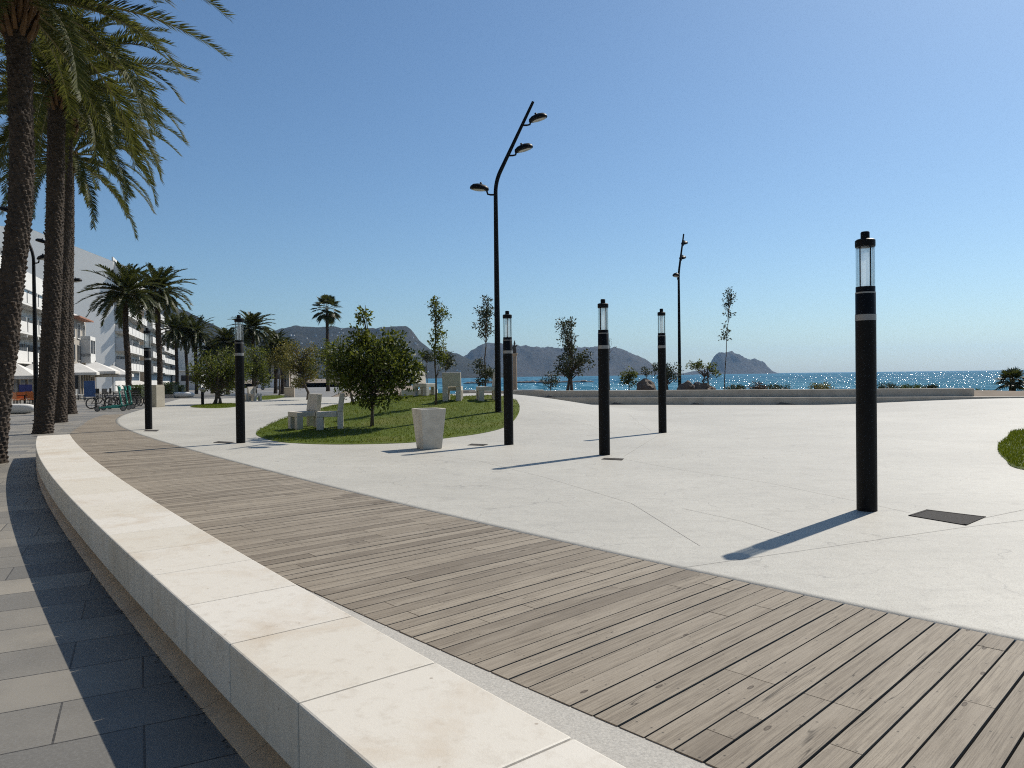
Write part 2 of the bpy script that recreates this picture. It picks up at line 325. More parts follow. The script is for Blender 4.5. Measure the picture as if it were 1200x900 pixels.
# ------------------------------------------------------------ mesh builder
class MB:
    def __init__(s): s.v = []; s.f = []; s.uv = []
    def add(s, vs_, fs, uv=None):
        o = len(s.v); s.v.extend(vs_)
        for f in fs: s.f.append(tuple(i+o for i in f))
        if uv: s.uv.extend(uv)
    def box(s, c, d, rot=None, taper=1.0):
        c = Vector(c); x, y, z = d[0]/2, d[1]/2, d[2]/2; vs_ = []
        for k in (-1, 1):
            t = 1 if k < 0 else taper
            for a, b in ((-1, -1), (1, -1), (1, 1), (-1, 1)):
                p = Vector((a*x*t, b*y*t, k*z)); vs_.append(tuple(c + (rot @ p if rot else p)))
        s.add(vs_, [(0, 3, 2, 1), (4, 5, 6, 7), (0, 1, 5, 4), (1, 2, 6, 5), (2, 3, 7, 6), (3, 0, 4, 7)])
    def tube(s, pts, rad, n=8, cap=True):
        pts = [Vector(p) for p in pts]
        if not isinstance(rad, (list, tuple)): rad = [rad]*len(pts)
        vs_ = []; fs = []; m = len(pts)
        up = Vector((0, 0, 1)); t0 = (pts[1]-pts[0]).normalized()
        if abs(t0.dot(up)) > 0.95: up = Vector((1, 0, 0))
        a = t0.cross(up).normalized()
        for i, p in enumerate(pts):
            t = (pts[min(i+1, m-1)]-pts[max(i-1, 0)]).normalized()
            a = (a - t*a.dot(t)).normalized(); b = t.cross(a)
            for k in range(n):
                q = 2*math.pi*k/n; vs_.append(tuple(p + (a*math.cos(q)+b*math.sin(q))*rad[i]))
        for i in range(m-1):
            for k in range(n):
                k2 = (k+1) % n; fs.append((i*n+k, i*n+k2, (i+1)*n+k2, (i+1)*n+k))
        if cap: fs.append(tuple(reversed(range(n)))); fs.append(tuple((m-1)*n+k for k in range(n)))
        s.add(vs_, fs)
    def lathe(s, prof, n=20, c=(0, 0, 0), rot=None):
        vs_ = []; fs = []; m = len(prof); c = Vector(c)
        for r, z in prof:
            for k in range(n):
                q = 2*math.pi*k/n; p = Vector((r*math.cos(q), r*math.sin(q), z)); vs_.append(tuple(c + (rot @ p if rot else p)))
        for i in range(m-1):
            for k in range(n):
                k2 = (k+1) % n; fs.append((i*n+k, i*n+k2, (i+1)*n+k2, (i+1)*n+k))
        fs.append(tuple(reversed(range(n)))); fs.append(tuple((m-1)*n+k for k in range(n)))
        s.add(vs_, fs)
    def prism(s, poly, p0, p1, ax):           # poly in (ax, z), swept from p0 to p1
        n = len(poly); vs_ = []
        for p in (p0, p1):
            for a, z in poly: vs_.append(tuple(Vector(p) + Vector(ax)*a + Vector((0, 0, z))))
        fs = [tuple(range(n)), tuple(reversed(range(n, 2*n)))] + [(i, i+n, (i+1) % n+n, (i+1) % n) for i in range(n)]
        s.add(vs_, fs)
    def build(s, name, mat, parent=None, smooth=False, bevel=0, seg=2, loc=None, wn=False):
        me = bpy.data.meshes.new(name); me.from_pydata(s.v, [], s.f); me.update()
        if s.uv:
            ul = me.uv_layers.new(name='UVMap')
            ul.data.foreach_set('uv', np.array(s.uv, dtype=np.float32).ravel())
        if not s.uv:
            bm = bmesh.new(); bm.from_mesh(me); bmesh.ops.recalc_face_normals(bm, faces=bm.faces); bm.to_mesh(me); bm.free()
        me.materials.append(M[mat] if isinstance(mat, str) else mat)
        if smooth: me.polygons.foreach_set('use_smooth', [True]*len(me.polygons))
        o = bpy.data.objects.new(name, me); C.objects.link(o)
        if parent: o.parent = parent
        if loc is not None: o.location = loc
        if bevel:
            b = o.modifiers.new('bevel', 'BEVEL'); b.width = bevel; b.segments = seg; b.limit_method = 'ANGLE'; b.angle_limit = R(40)
        return o
def smooth_by_angle(o, ang=40):
    bm = bmesh.new(); bm.from_mesh(o.data)
    for e in bm.edges:
        if len(e.link_faces) == 2 and e.calc_face_angle(0) > R(ang): e.smooth = False
    bm.to_mesh(o.data); bm.free(); o.data.polygons.foreach_set('use_smooth', [True]*len(o.data.polygons))
def tag(o, label, cat, group=None, kind=None):
    o['label'] = label; o['category'] = cat
    if group: o['group'] = group
    if kind: o['kind'] = kind
    return o
def struct(o, label, cat): return tag(o, label, cat, kind='structure')
def thing(name, label, cat, loc, rz=0, group=None):
    o = bpy.data.objects.new(name, None); C.objects.link(o); o.empty_display_size = 0.2
    o.location = loc; o.rotation_euler = (0, 0, rz); return tag(o, label, cat, group)
def children(o): return [c for c in C.objects if c.parent == o]
def copy_tree(o, parent=None):
    c = o.copy(); C.objects.link(c)
    if parent: c.parent = parent
    for ch in children(o): copy_tree(ch, c)
    return c
# ------------------------------------------------------------ ground, sea, paving
def axis(lo, hi, mid0, mid1, step, ratio=1.25):
    a = list(np.arange(mid0, mid1+1e-6, step)); d = step
    x = mid1
    while x < hi: d *= ratio; x += d; a.append(min(x, hi))
    x = mid0; d = step; b = []
    while x > lo: d *= ratio; x -= d; b.append(max(x, lo))
    return b[::-1]+a
def grid(xs, ys, fz):
    m = MB(); nx = len(xs)
    vs_ = [(x, y, fz(x, y)) for y in ys for x in xs]
    fs = [(j*nx+i, j*nx+i+1, (j+1)*nx+i+1, (j+1)*nx+i) for j in range(len(ys)-1) for i in range(nx-1)]
    m.add(vs_, fs); return m
def ground_z(X, Y):
    z = T(X, Y)
    if Y < Yw(X)+0.9 or z < 0.02 and Y < 130 and X < -1: z -= 0.06
    return z
struct(grid(axis(-6000, 9000, -60, 40, 1.3), axis(-60, 9500, -6, 90, 1.3), ground_z).build('ground', 'soil', smooth=True),
       'dry sandy ground running from the promenade down to the shore', 'ground')
sea = MB(); sea.add([(-6000, 50, -2.5), (9000, 50, -2.5), (9000, 9500, -2.5), (-6000, 9500, -2.5)], [(0, 1, 2, 3)])
struct(sea.build('sea', 'water'), 'rippled turquoise sea stretching out to the horizon', 'sea')
pv = MB(); pv.add([(-90, -8, 0), (7, -8, 0), (7, 39, 0), (-15, 60, 0), (-30, 140, 0), (-60, 260, 0), (-140, 260, 0)], [(0, 1, 2, 3, 4, 5, 6)])
struct(pv.build('pavement', 'pave'), 'grey stone slab pavement left of the pale bench', 'pavement')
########
Your task is to repeat the data above exactly while excluding the pictures.

Write part 2 of the bpy script that recreates this picture. It picks up at line 325. More parts follow. The script is for Blender 4.5. Measure the picture as if it were 1200x900 pixels.
# ------------------------------------------------------------ mesh builder
class MB:
    def __init__(s): s.v = []; s.f = []; s.uv = []
    def add(s, vs_, fs, uv=None):
        o = len(s.v); s.v.extend(vs_)
        for f in fs: s.f.append(tuple(i+o for i in f))
        if uv: s.uv.extend(uv)
    def box(s, c, d, rot=None, taper=1.0):
        c = Vector(c); x, y, z = d[0]/2, d[1]/2, d[2]/2; vs_ = []
        for k in (-1, 1):
            t = 1 if k < 0 else taper
            for a, b in ((-1, -1), (1, -1), (1, 1), (-1, 1)):
                p = Vector((a*x*t, b*y*t, k*z)); vs_.append(tuple(c + (rot @ p if rot else p)))
        s.add(vs_, [(0, 3, 2, 1), (4, 5, 6, 7), (0, 1, 5, 4), (1, 2, 6, 5), (2, 3, 7, 6), (3, 0, 4, 7)])
    def tube(s, pts, rad, n=8, cap=True):
        pts = [Vector(p) for p in pts]
        if not isinstance(rad, (list, tuple)): rad = [rad]*len(pts)
        vs_ = []; fs = []; m = len(pts)
        up = Vector((0, 0, 1)); t0 = (pts[1]-pts[0]).normalized()
        if abs(t0.dot(up)) > 0.95: up = Vector((1, 0, 0))
        a = t0.cross(up).normalized()
        for i, p in enumerate(pts):
            t = (pts[min(i+1, m-1)]-pts[max(i-1, 0)]).normalized()
            a = (a - t*a.dot(t)).normalized(); b = t.cross(a)
            for k in range(n):
                q = 2*math.pi*k/n; vs_.append(tuple(p + (a*math.cos(q)+b*math.sin(q))*rad[i]))
        for i in range(m-1):
            for k in range(n):
                k2 = (k+1) % n; fs.append((i*n+k, i*n+k2, (i+1)*n+k2, (i+1)*n+k))
        if cap: fs.append(tuple(reversed(range(n)))); fs.append(tuple((m-1)*n+k for k in range(n)))
        s.add(vs_, fs)
    def lathe(s, prof, n=20, c=(0, 0, 0), rot=None):
        vs_ = []; fs = []; m = len(prof); c = Vector(c)
        for r, z in prof:
            for k in range(n):
                q = 2*math.pi*k/n; p = Vector((r*math.cos(q), r*math.sin(q), z)); vs_.append(tuple(c + (rot @ p if rot else p)))
        for i in range(m-1):
            for k in range(n):
                k2 = (k+1) % n; fs.append((i*n+k, i*n+k2, (i+1)*n+k2, (i+1)*n+k))
        fs.append(tuple(reversed(range(n)))); fs.append(tuple((m-1)*n+k for k in range(n)))
        s.add(vs_, fs)
    def prism(s, poly, p0, p1, ax):           # poly in (ax, z), swept from p0 to p1
        n = len(poly); vs_ = []
        for p in (p0, p1):
            for a, z in poly: vs_.append(tuple(Vector(p) + Vector(ax)*a + Vector((0, 0, z))))
        fs = [tuple(range(n)), tuple(reversed(range(n, 2*n)))] + [(i, i+n, (i+1) % n+n, (i+1) % n) for i in range(n)]
        s.add(vs_, fs)
    def build(s, name, mat, parent=None, smooth=False, bevel=0, seg=2, loc=None, wn=False):
        me = bpy.data.meshes.new(name); me.from_pydata(s.v, [], s.f); me.update()
        if s.uv:
            ul = me.uv_layers.new(name='UVMap')
            ul.data.foreach_set('uv', np.array(s.uv, dtype=np.float32).ravel())
        if not s.uv:
            bm = bmesh.new(); bm.from_mesh(me); bmesh.ops.recalc_face_normals(bm, faces=bm.faces); bm.to_mesh(me); bm.free()
        me.materials.append(M[mat] if isinstance(mat, str) else mat)
        if smooth: me.polygons.foreach_set('use_smooth', [True]*len(me.polygons))
        o = bpy.data.objects.new(name, me); C.objects.link(o)
        if parent: o.parent = parent
        if loc is not None: o.location = loc
        if bevel:
            b = o.modifiers.new('bevel', 'BEVEL'); b.width = bevel; b.segments = seg; b.limit_method = 'ANGLE'; b.angle_limit = R(40)
        return o
def smooth_by_angle(o, ang=40):
    bm = bmesh.new(); bm.from_mesh(o.data)
    for e in bm.edges:
        if len(e.link_faces) == 2 and e.calc_face_angle(0) > R(ang): e.smooth = False
    bm.to_mesh(o.data); bm.free(); o.data.polygons.foreach_set('use_smooth', [True]*len(o.data.polygons))
def tag(o, label, cat, group=None, kind=None):
    o['label'] = label; o['category'] = cat
    if group: o['group'] = group
    if kind: o['kind'] = kind
    return o
def struct(o, label, cat): return tag(o, label, cat, kind='structure')
def thing(name, label, cat, loc, rz=0, group=None):
    o = bpy.data.objects.new(name, None); C.objects.link(o); o.empty_display_size = 0.2
    o.location = loc; o.rotation_euler = (0, 0, rz); return tag(o, label, cat, group)
def children(o): return [c for c in C.objects if c.parent == o]
def copy_tree(o, parent=None):
    c = o.copy(); C.objects.link(c)
    if parent: c.parent = parent
    for ch in children(o): copy_tree(ch, c)
    return c
# ------------------------------------------------------------ ground, sea, paving
def axis(lo, hi, mid0, mid1, step, ratio=1.25):
    a = list(np.arange(mid0, mid1+1e-6, step)); d = step
    x = mid1
    while x < hi: d *= ratio; x += d; a.append(min(x, hi))
    x = mid0; d = step; b = []
    while x > lo: d *= ratio; x -= d; b.append(max(x, lo))
    return b[::-1]+a
def grid(xs, ys, fz):
    m = MB(); nx = len(xs)
    vs_ = [(x, y, fz(x, y)) for y in ys for x in xs]
    fs = [(j*nx+i, j*nx+i+1, (j+1)*nx+i+1, (j+1)*nx+i) for j in range(len(ys)-1) for i in range(nx-1)]
    m.add(vs_, fs); return m
def ground_z(X, Y):
    z = T(X, Y)
    if Y < Yw(X)+0.9 or z < 0.02 and Y < 130 and X < -1: z -= 0.06
    return z
struct(grid(axis(-6000, 9000, -60, 40, 1.3), axis(-60, 9500, -6, 90, 1.3), ground_z).build('ground', 'soil', smooth=True),
       'dry sandy ground running from the promenade down to the shore', 'ground')
sea = MB(); sea.add([(-6000, 50, -2.5), (9000, 50, -2.5), (9000, 9500, -2.5), (-6000, 9500, -2.5)], [(0, 1, 2, 3)])
struct(sea.build('sea', 'water'), 'rippled turquoise sea stretching out to the horizon', 'sea')
pv = MB(); pv.add([(-90, -8, 0), (7, -8, 0), (7, 39, 0), (-15, 60, 0), (-30, 140, 0), (-60, 260, 0), (-140, 260, 0)], [(0, 1, 2, 3, 4, 5, 6)])
struct(pv.build('pavement', 'pave'), 'grey stone slab pavement left of the pale bench', 'pavement')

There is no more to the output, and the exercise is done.